Los acuerdos llegados – si es que hubo alguno – en las anteriores Cumbres de las Américas quedaron siempre en letra muerta. Aunque sus promotores, en su rol de mandatarios, mostraron el compromiso de respaldar el cumplimiento de alguna resolución, no se pudo lograr el efecto práctico.
Parece que los conflictos de intereses en cada Estado son diferentes y particulares, con un índice de ser cada vez más peligrosos y contagiosos para el resto de la región. No sin incluir en esta danza, al protagonismo que busca cada presidente asistente, ya sea para ganar influencia internacional o introducir un poco de su ideología de gobierno.
Ante eso, estas Cumbres sirven de escenario para que los diversos jefes de Estado dejen en manifiesto sus posturas frente a los más variados y/o latentes temas que competen ser abordados en latinoamérica. A su vez, les permite mostrar sus discrepancias e incoherencias, entre algunas carcajadas y varios contraataques silenciosos.

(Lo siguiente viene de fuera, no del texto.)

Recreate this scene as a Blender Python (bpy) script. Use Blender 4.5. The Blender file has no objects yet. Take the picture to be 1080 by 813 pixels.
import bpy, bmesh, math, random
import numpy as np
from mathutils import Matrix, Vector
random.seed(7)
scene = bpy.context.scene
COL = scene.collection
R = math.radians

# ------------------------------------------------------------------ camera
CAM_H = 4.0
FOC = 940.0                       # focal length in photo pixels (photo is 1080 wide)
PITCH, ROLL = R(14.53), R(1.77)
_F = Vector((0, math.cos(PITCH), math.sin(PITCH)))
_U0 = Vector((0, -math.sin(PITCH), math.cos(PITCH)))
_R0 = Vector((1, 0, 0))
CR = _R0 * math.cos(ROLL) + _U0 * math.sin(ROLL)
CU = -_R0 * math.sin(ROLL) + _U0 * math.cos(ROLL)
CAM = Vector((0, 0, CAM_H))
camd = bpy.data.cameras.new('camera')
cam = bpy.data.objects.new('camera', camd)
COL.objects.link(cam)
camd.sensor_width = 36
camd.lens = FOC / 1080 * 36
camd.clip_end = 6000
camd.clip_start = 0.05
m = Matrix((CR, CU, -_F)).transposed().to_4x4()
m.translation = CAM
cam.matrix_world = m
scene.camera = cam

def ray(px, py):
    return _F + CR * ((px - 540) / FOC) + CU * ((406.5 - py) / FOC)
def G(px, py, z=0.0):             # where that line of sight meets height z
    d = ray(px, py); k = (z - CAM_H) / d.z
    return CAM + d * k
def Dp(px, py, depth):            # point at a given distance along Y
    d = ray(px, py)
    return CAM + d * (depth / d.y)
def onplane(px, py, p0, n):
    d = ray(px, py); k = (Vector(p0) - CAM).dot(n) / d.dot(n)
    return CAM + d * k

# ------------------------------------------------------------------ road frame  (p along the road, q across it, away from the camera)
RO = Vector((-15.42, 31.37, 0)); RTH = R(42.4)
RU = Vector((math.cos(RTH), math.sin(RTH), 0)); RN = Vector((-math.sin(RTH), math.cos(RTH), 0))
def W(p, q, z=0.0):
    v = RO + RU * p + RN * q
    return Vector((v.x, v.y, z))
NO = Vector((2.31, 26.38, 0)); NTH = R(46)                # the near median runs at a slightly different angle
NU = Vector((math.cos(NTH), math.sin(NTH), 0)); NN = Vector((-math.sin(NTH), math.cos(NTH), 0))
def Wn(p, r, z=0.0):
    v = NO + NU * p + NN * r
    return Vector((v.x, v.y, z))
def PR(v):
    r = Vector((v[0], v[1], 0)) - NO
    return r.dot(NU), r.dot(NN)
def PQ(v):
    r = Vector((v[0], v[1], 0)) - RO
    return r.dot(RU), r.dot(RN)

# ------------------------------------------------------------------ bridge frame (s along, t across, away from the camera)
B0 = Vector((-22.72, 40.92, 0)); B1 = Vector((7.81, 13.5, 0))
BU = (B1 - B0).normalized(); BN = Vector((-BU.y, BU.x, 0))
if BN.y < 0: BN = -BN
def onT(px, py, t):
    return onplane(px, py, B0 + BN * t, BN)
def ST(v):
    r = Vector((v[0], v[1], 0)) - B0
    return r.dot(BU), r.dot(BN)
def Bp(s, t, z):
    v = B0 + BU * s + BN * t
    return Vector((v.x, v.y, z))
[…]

En la reciente reunión con el Perú como anfitrión es comprensible y pertinente que el tema a tratar haya sido “Gobernabilidad democrática frente a la corrupción”. Pues, la presente Cumbre se realizó en un contexto que sacude con mayor incidencia a la región tras años de haber vivido y soportado cada indicio que embarró a los principales líderes políticos por su participación en los escándalos de corrupción sobre los Panama Papers y Lava Jato. Donde también, tuvo en vitrina el reciente encarcelamiento en Curitiba del expresidente brasileño Ignacio Lula Da Silva.
Pero, lo más preocupante en todo este asunto es que muchos de los mandatarios – quienes “representan” la solución – no son más que una carga o burla para el tema a tratar, es decir son el problema en si o parte de ella. Dentro de ese grupo florido están quienes en el fondo no desean la implantación de herramientas y reformas para coordinar una lucha real contra la corrupción entre los países, porque eso significaría su desaparición del campo político. Esto hace que solo seamos como ciudadanos testigos de palabreo tras palabreo en discursos sin esperanzas, pero si ambiciones de los cuales ya nos tienen acostumbrados y cansados.
Por esa razón, puede ser aceptable el papel desempeñado por el Perú con la predisposición y cuidado de los pormenores en su condición de sede. Por su puesto, no es responsabilidad del anfitrión hacerse cargo de cada hecho o punto de inflexión suscitado, especialmente de aquella repelencia existente entre la agenda del evento y quienes la discuten, esos mandatarios cuestionados por corrupción y que vinieron a darnos cátedra de trasparencia, que tal elocuencia o descaro diría yo.
El Compromiso de Lima con las 57 “acciones” que fomentaron los mandatarios presentes no debe ser tomado a la ligera y mucho menos debe tener detractores. Debe implementarse en los países con la inmediatez posible reformas electorales y jurídicas con tal de recuperar la transparencia en la política latinoamericana. Sobre lo último, hubo un descuido de los presidentes en establecer plazos específicos que conlleven a exigir que las autoridades cumplan con las medidas necesarias para la rendición de cuentas. Carecen de sinceros compromisos para cuanto antes la reforma electoral.
Porque si hubiese un interés positivo de acabar con el mal hereditario de la corrupción, los instrumentos para la cooperación significarían medidas más rápidas y efectivas.